Chociaż Bruut! wydał swój debiutancki album zaledwie w zeszłym roku, to już zdołali "zaliczyć" festiwale w wielu krajach - nawet w Japonii na Tokio Jazz Festival. Niewzykle sympatyczna grupa, ciągle uśmiechniętych młodych artystów pokazała swój niebywały talent i temperament, grając żywiołowo i bez kompleksów, sięgając przy tym chociażby do repertuaru Led Zeppelin aranżując kawałki na styl wybuchowej mieszanki jazzu, bluesa, boogaloo, R&B i Bóg wie czego jeszcze, co niezwykle podobało się publiczności. "Biedni" chłopcy, już wyraźnie zmęczeni, zagrali wszystko, co mieli w repertuarze, a mimo to rozochocony tłumek osób zgromadzony blisko pod samą sceną domagał się kolejnych utworów. Uratował ich Jerzy Batycki dziękując wszystkim za koncert i całą udaną 15-tą Zadymkę. Proponuję, zamiast czytać tysiąc słów recenzji, zobaczyć ich w akcji i posłuchać, jak rozgrzewali publiczność na finał Zadymki, który z założenia ma być wieczorem luźnym, spontanicznym i bez fraków.
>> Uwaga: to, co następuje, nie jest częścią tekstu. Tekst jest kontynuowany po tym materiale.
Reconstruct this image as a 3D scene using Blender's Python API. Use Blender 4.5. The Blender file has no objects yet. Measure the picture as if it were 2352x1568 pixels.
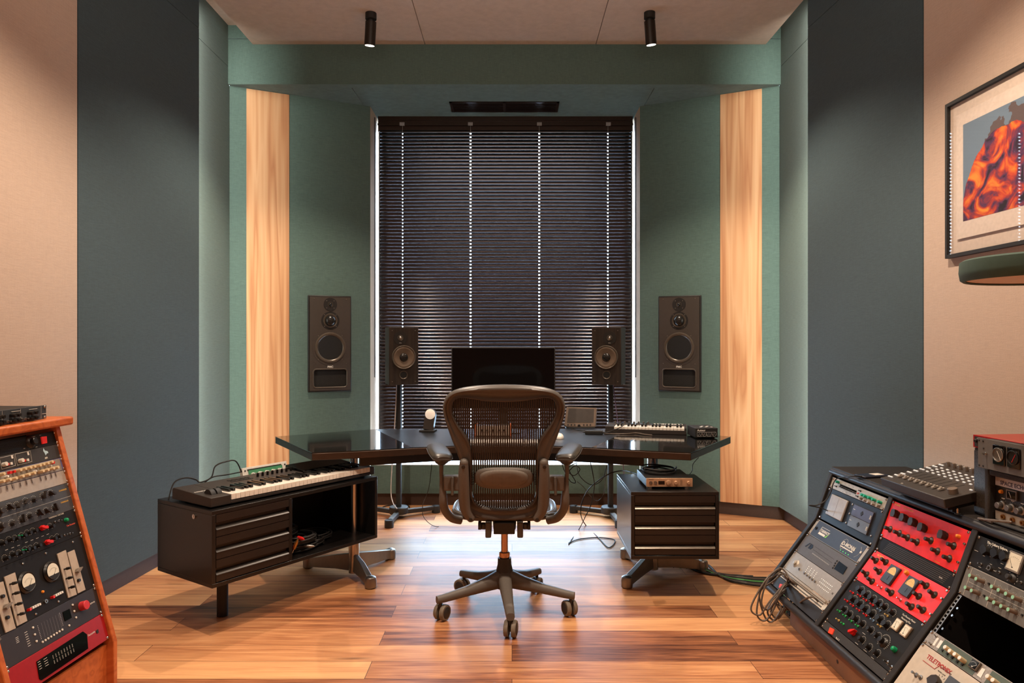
import bpy, math, random
from mathutils import Vector, Matrix
random.seed(7)
S = bpy.context.scene
COL = S.collection
# ------------------------------------------------------------------ camera
F, CX, CY, EYE = 1650.0, 1176.0, 784.0, 1.31
cam = bpy.data.cameras.new('camera'); cam.sensor_width = 36.0; cam.lens = 36.0 * F / 2352.0
cam.clip_start = 0.05
co = bpy.data.objects.new('camera', cam); COL.objects.link(co)
co.location = (0, 0, EYE); co.rotation_euler = (math.pi / 2, 0, 0)
S.camera = co
# ------------------------------------------------------------------ view + world
S.view_settings.view_transform = 'Standard'; S.view_settings.look = 'None'
S.view_settings.exposure = 0.0; S.view_settings.gamma = 1.0
S.view_settings.use_curve_mapping = False
w = bpy.data.worlds.new('world'); S.world = w; w.use_nodes = True
bg = w.node_tree.nodes['Background']
bg.inputs[0].default_value = (0.62, 0.80, 1.0, 1); bg.inputs[1].default_value = 26.0   # overcast daylight outside the window
# ------------------------------------------------------------------ lights
RC = -0.055            # centre line of the room
WARM = (1.0, 0.80, 0.62); NEUT = (1.0, 0.90, 0.78); COOL = (0.50, 0.74, 1.0)
def spot(loc, aim, power, size=80, blend=0.5, col=WARM, r=0.03):
    l = bpy.data.lights.new('spot_lamp', 'SPOT'); l.energy = power; l.color = col
    l.spot_size = math.radians(size); l.spot_blend = blend; l.shadow_soft_size = r
    o = bpy.data.objects.new('spot_lamp', l); COL.objects.link(o); o.location = loc
    o.rotation_euler = (Vector(aim) - Vector(loc)).to_track_quat('-Z', 'Y').to_euler(); return o
def area(loc, aim, sx, sy, power, col=NEUT, up='Y', spread=180):
    l = bpy.data.lights.new('area_lamp', 'AREA'); l.shape = 'RECTANGLE'; l.size = sx; l.size_y = sy
    l.energy = power; l.color = col; l.spread = math.radians(spread)
    o = bpy.data.objects.new('area_lamp', l); COL.objects.link(o); o.location = loc
    o.rotation_euler = (Vector(aim) - Vector(loc)).to_track_quat('-Z', up).to_euler(); return o
# the two spotlights seen on the ceiling and their row behind the camera
spot((-0.945, 4.68, 3.25), (-1.25, 4.0, 0.0), 165, 115, 0.6, r=0.02)
spot((0.915, 4.66, 3.25), (1.2, 4.0, 0.0), 165, 115, 0.6, r=0.02)
spot((-0.93, 2.5, 3.3), (-1.1, 2.7, 0.0), 210, 115, 0.6, r=0.02)
spot((0.90, 2.5, 3.3), (1.1, 2.7, 0.0), 210, 115, 0.6, r=0.02)
spot((-0.93, 0.6, 3.3), (-1.1, 0.9, 0.0), 110, 84, 0.6)
spot((0.90, 0.6, 3.3), (1.1, 0.9, 0.0), 110, 84, 0.6)
area((RC, -1.2, 3.3), (RC, 1.6, 0.9), 2.8, 1.6, 9, (1.0, 0.82, 0.66))   # added fill panel behind the camera, softens the contrast
area((RC, 2.3, 2.75), (RC, 2.7, 3.5), 2.2, 0.4, 26, (1.0, 0.86, 0.74))       # added uplight without a fixture, only brightens the ceiling
# cove strips hidden in the slots behind the dark side panels, shining along the room axis
for s in (-1, 1):
    area((RC + s * 1.977, 4.60, 1.85), (RC + s * 1.90, 5.6, 1.85), 0.04, 3.3, 7.5, (0.98, 0.95, 0.84), 'Y', 75)
# daylight that gets past the blind: low over the sill and at its two sides
area((RC + 0.02, 5.90, 0.47), (RC, 4.9, 0.05), 1.7, 0.16, 31, COOL, 'Y')
for s in (-1, 1):
    area((RC + s * 1.060, 6.035, 1.75), (RC + s * 1.12, 5.8, 1.75), 0.024, 2.8, 1.3, COOL, 'Y')

# ------------------------------------------------------------------ helpers
def P(px, py, D): return Vector(((px - CX) / F * D, D, EYE - (py - CY) / F * D))
def onZ(px, py, Z=0.0): return P(px, py, (EYE - Z) * F / (py - CY))
def hit(px, py, p0, n):
    d = P(px, py, 1.0) - Vector((0, 0, EYE)); o = Vector((0, 0, EYE))
    return o + d * ((Vector(p0) - o).dot(n) / d.dot(n))
def lin(c):
    if isinstance(c, str): c = tuple(int(c[i:i + 2], 16) for i in (0, 2, 4))
    return tuple(((x / 255) / 12.92 if x / 255 <= 0.04045 else ((x / 255 + 0.055) / 1.055) ** 2.4) for x in c)
MATS = {}
def pm(name, col, rough=0.5, metal=0.0, var=0.06, scale=60.0, bump=0.0, coat=0.0, spec=0.5, emis=None, estr=0.0, trans=0.0, stretch=None, sheen=0.0):
    if name in MATS: return MATS[name]
    m = bpy.data.materials.new(name); m.use_nodes = True; nt = m.node_tree; N = nt.nodes; L = nt.links
    b = N['Principled BSDF']; c = lin(col)
    b.inputs['Roughness'].default_value = rough; b.inputs['Metallic'].default_value = metal
    b.inputs['Specular IOR Level'].default_value = spec; b.inputs['Coat Weight'].default_value = coat
    b.inputs['Transmission Weight'].default_value = trans; b.inputs['Sheen Weight'].default_value = sheen
    b.inputs['Coat Roughness'].default_value = 0.05
    tc = N.new('ShaderNodeTexCoord'); mp = N.new('ShaderNodeMapping'); nz = N.new('ShaderNodeTexNoise')
    L.new(tc.outputs['Object'], mp.inputs[0]); L.new(mp.outputs[0], nz.inputs[0])
    if stretch: mp.inputs['Scale'].default_value = stretch
    nz.inputs['Scale'].default_value = scale; nz.inputs['Detail'].default_value = 4
    r = N.new('ShaderNodeMapRange'); L.new(nz.outputs[0], r.inputs[0])
    r.inputs[1].default_value = 0.3; r.inputs[2].default_value = 0.7
    r.inputs[3].default_value = 1 - var; r.inputs[4].default_value = 1 + var
    mx = N.new('ShaderNodeVectorMath'); mx.operation = 'SCALE'; mx.inputs[0].default_value = c
    L.new(r.outputs[0], mx.inputs['Scale']); L.new(mx.outputs[0], b.inputs['Base Color'])
    if bump:
        bp = N.new('ShaderNodeBump'); bp.inputs['Strength'].default_value = bump; bp.inputs['Distance'].default_value = 0.002
        L.new(nz.outputs[0], bp.inputs['Height']); L.new(bp.outputs[0], b.inputs['Normal'])
    if emis:
        b.inputs['Emission Color'].default_value = (*lin(emis), 1); b.inputs['Emission Strength'].default_value = estr
    MATS[name] = m; return m

def fabric(name, col, var=0.16, sc=260, bump=0.25):
    m = pm(name, col, 0.95, 0, var, sc, bump, spec=0.15, sheen=0.15)
    nt = m.node_tree; N = nt.nodes; L = nt.links     # woven threads: fine horizontal and vertical streaks
    nz = [n for n in N if n.type == 'TEX_NOISE'][0]; tc = [n for n in N if n.type == 'TEX_COORD'][0]
    mr = [n for n in N if n.type == 'MAP_RANGE'][0]
    acc = nz.outputs[0]
    for st in ((420, 420, 22), (22, 22, 420)):
        mp = N.new('ShaderNodeMapping'); mp.inputs['Scale'].default_value = st; n2 = N.new('ShaderNodeTexNoise')
        n2.inputs['Scale'].default_value = 1.0; n2.inputs['Detail'].default_value = 2
        L.new(tc.outputs['Object'], mp.inputs[0]); L.new(mp.outputs[0], n2.inputs[0])
        a = N.new('ShaderNodeMix'); a.inputs[0].default_value = 0.45
        L.new(acc, a.inputs[2]); L.new(n2.outputs[0], a.inputs[3]); acc = a.outputs[0]
    mr.inputs[1].default_value = 0.38; mr.inputs[2].default_value = 0.62
    L.new(acc, mr.inputs[0])
    return m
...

Organizatorzy wyciągnęli wnioski z poprzednich koncertów w schronisku i w tym roku nie sprzedali zbyt dużej ilości biletów, dzięki czemu było miejsce do zabawy. Nadal jednak do poprawy pozostają dwie kwestie: lepszego nagłośnienia tyłu sali, gdzie docierały jedynie stłumione i zlane dźwięki, w dodatku na tyle ciche, że zamiast słuchania, ludzie prowadzili żwawe dysputy między sobą, a bawiła się tylko część i tak już niewielkiej sali oraz sprawa nie rozpoczynania koncertu zanim nie dotrą wszyscy uczestnicy wwożeni kolejką linową na górę.
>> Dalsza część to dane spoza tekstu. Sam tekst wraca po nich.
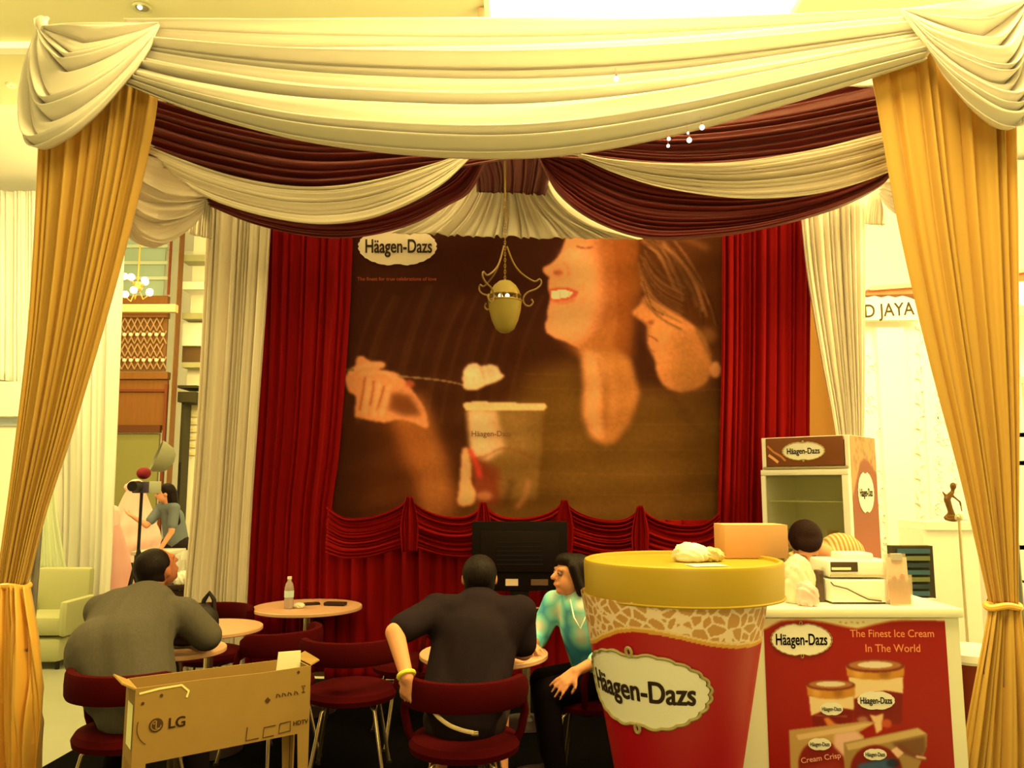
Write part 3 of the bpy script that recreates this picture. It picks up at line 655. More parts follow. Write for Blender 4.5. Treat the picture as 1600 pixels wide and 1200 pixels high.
for i, (xa, ya) in enumerate(pk[1:5]):
    d = 5.85 - .08 * ((xa - 800) / F * 6 + 2.27) + .05
    drape('skirt_tail', [(xa - 5, ya - 2, d), (xa - 14, ya + 40, d), (xa - 12, ya + 84, d)], [(xa + 5, ya - 2, d), (xa + 14, ya + 40, d), (xa + 12, ya + 84, d)], m_red,
          ['red gathered tail between the first and second scallops', 'red gathered tail between the second and third scallops', 'red gathered tail between the third and fourth scallops', 'red gathered tail between the fourth and fifth scallops'][i], 'swag', 'red tails between the scallops', nt=24, ns=40, folds=3, amp=.04, seed=130 + i, drift=0)
# ================================================================ pendant lamp
lp = W(789, 478, 5.25)
root = empty('pendant_lamp', (lp.x, lp.y, lp.z), 'acorn-shaped glass pendant lamp on a chain in front of the banner', 'lamp')
m_glass = mat('lamp_glass', (150, 122, 38), .4, k=.72, spec=.4, transl=.15)
m_brass = mat('lamp_brass', (120, 90, 25), .3, k=.5, metal=.5, spec=.6)
k = 5.25 / F
mb = MB(); mb.lathe([(.001, -44 * k), (8 * k, -43 * k), (15 * k, -37 * k), (21 * k, -24 * k), (25 * k, -8 * k), (26.5 * k, 6 * k), (25.5 * k, 6.5 * k), (24 * k, -8 * k), (20 * k, -23 * k), (10 * k, -38 * k), (.001, -41 * k)], n=36); mb.build('glass_bowl', m_glass, root)
mb = MB(); mb.lathe([(25 * k, 17 * k), (23 * k, 24 * k), (18 * k, 33 * k), (10 * k, 40 * k), (3 * k, 42 * k), (3 * k, 41 * k), (16 * k, 32 * k), (24 * k, 17 * k)], n=36); mb.build('glass_cap', m_glass, root)
mb = MB(); mb.tube([(26 * k * math.cos(a), 26 * k * math.sin(a), 7.5 * k) for a in [2 * math.pi * i / 36 for i in range(36)]], 1.6 * k, 8, True)
mb.tube([(25 * k * math.cos(a), 25 * k * math.sin(a), 17 * k) for a in [2 * math.pi * i / 36 for i in range(36)]], 1.4 * k, 8, True)
mb.tube([(0, 0, -30 * k), (0, 0, 43 * k)], 1.6 * k, 8)
for i in range(6):
    a = i * math.pi / 3 + .3; mb.tube([(25.5 * k * math.cos(a), 25.5 * k * math.sin(a), 7 * k), (24.8 * k * math.cos(a), 24.8 * k * math.sin(a), 17 * k)], 1.6 * k, 6)
mb.build('brass_band', m_brass, root)
for i, (x, on) in enumerate([(-16, 0), (-7, 1), (4, 1), (15, 0)]):
    mb = MB(); y = -math.sqrt(20 ** 2 - x * x); mb.tube([(0, 0, 12 * k), (x * k, y * k, 12 * k)], 1.2 * k, 6); mb.ball((x * k, y * k, 12 * k), 3.4 * k, 12)
    mb.build('bulb', mat('lamp_bulb_on', (255, 240, 190), .2, emit=(255, 240, 190), estr=3.0) if on else mat('lamp_bulb_off', (110, 75, 25), .2, k=.5), root)  # two bulbs glow to stand for the lamp's bright glints
mb = MB()
zt = W(789, 300, 5.25).z - lp.z
n = 30
for i in range(n):
    z = 44 * k + (zt - 44 * k) * (i + .5) / n; h = (zt - 44 * k) / n * .68; a = (i % 2) * math.pi / 2
    mb.tube([(.006 * math.cos(q) * math.cos(a), .006 * math.cos(q) * math.sin(a), z + h * math.sin(q)) for q in [2 * math.pi * j / 10 for j in range(10)]], .0022, 5, True)
mb.build('chain', m_brass, root)
mb = MB(); mb.tube([(0, 0, zt - .02), (0, 0, 4.22 - lp.z)], .006, 8); mb.lathe([(0, 0), (.05, 0), (.04, -.03), (0, -.04)], (0, 0, 4.22 - lp.z), 20); mb.build('hanging_rod', m_brass, root)
for a, nm in ((0.0, 1), (2.4, 1), (-2.2, 1)):
    pts = [(3, 98), (12, 74), (22, 58), (36, 46), (48, 40), (56, 44), (58, 36), (50, 28), (36, 22), (29, 12), (32, 2), (40, 0), (45, 6), (42, 11)]
    c3 = crv([(x, z, 0) for x, z in pts], 60)
    mb = MB(); mb.tube([(x * k * math.cos(a), x * k * math.sin(a), z * k) for x, z, _ in c3], 1.5 * k, 6)
    mb.build('scroll_arm', mat('lamp_arm', (105, 78, 26), .4, k=.5, metal=.3), root)
# glowing balls added to imitate bright glints by the burgundy swag
for i, (px, py, r) in enumerate([(1097, 199, .0125), (1077, 219, .0125), (1075, 208, .006), (1045, 217, .009), (1044, 228, .008), (963, 123, .013)]):
    p = W(px, py, 3.71); root = empty('spark_bulb', p, ['large clear bulb glinting above the right inner swag, topmost', 'large clear bulb glinting low against the right burgundy swag', 'tiny bulb glinting just above the large low one', 'small bulb glinting left in the burgundy swag, upper of a pair', 'small bulb glinting left in the burgundy swag, lower of a pair', 'lone bulb glinting on the cream valance right of its middle'][i], 'bulb', 'small glinting bulbs by the valance')
    mb = MB(); mb.ball((0, 0, 0), r, 12); mb.build('glass_bulb', mat('spark_on', (255, 252, 225), .2, emit=(255, 250, 215), estr=3), root)
    mb = MB(); mb.lathe([(0, 0), (r * .5, 0), (r * .4, r * .8), (0, r * .9)], (0, 0, r * .8), 12); mb.tube([(0, 0, r * 1.6), (0, .03, .07)], .0012, 5); mb.build('socket', mat('spark_socket', (90, 40, 25), .5, k=.5), root)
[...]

Tegoroczną, podwójnie jubileuszową edycję festiwalu można śmiało podsumować jako jedną z najlepszych. Zresztą sam Jan Ptaszyn Wróblewski miał podobne zdanie i wskazywał na fakt, że była to najbardziej jazzowa impreza ze wszystkich dotychczasowych. Podczas gali w Teatrze Polskim rozdano wiele statuetek, będących wyrazem podziękowania muzykom za występy oraz osobom i firmom zaangażowanym w organizację festiwalu od wielu już lat. Oprócz laueratów konkursu Lichtański Sound Lab, doceniono trzech sponsorów za długoletnie wsparcie festiwalu, gratulacje odebrał też Paweł Brodowski, właściwie w imieniu czytelników magazynu Jazz Forum za to, że od kilku lat co roku wybierają Zadymkę najlepszym festiwalem w Polsce, dyrektor ferstiwalu Jerzy Batycki otrzymał od Ministra Kultury i Dziedzictwa Narodowego podziękowania za wybitne zasługi dla polskiej kultury, podziękowania dla dobrego anioła stróża festiwalu powędrówały też do Jana Ptaszyna Wróblewskiego, który jest z Zadymką od 15 lat, od samego jej początku i przewodniczy jurorom w konkursie młodych talentów muzycznych i wreszcie na koniec z rąk prezydenta Bielska-Białej statuetkę Anioła Jazzu odebrał przesympatyczny Benny Golson, nazwany "killer saxophonist" czyli zabójczym saksofonistą.

Na wielu scenach festiwalu zebrała się plejada gwiazd, w dodatku prezentując w Polsce premierowe projekty lub w ogóle pokazując się w naszym kraju po raz pierwszy, co było siłą festiwalu AD 2013. Najsłabszym punktem tego kilkudniowego święta jazzu był zapewne występ zespołu Us3, choć uznanego, to jednak wędrującego obecnie dużo dalej niż nawet szeroko pojmowane okolice jazzu. Kontrabas i trąbka próbująca przebić się przez hałas dyskotekowego bitu przeplatana nachalnym rapowaniem nie była wystarczająca by wpisać się w festiwal, bądź co bądź, jazzowy. Chociaż w podobnym klimacie, to jednak zdecydowanie lepszy był zeszłoroczny koncert No Jazz. Mimo tej małej wpadki, festiwal nie zwalnia tempa i można spodziewać się kolejnych udanych edycji w następnych latach.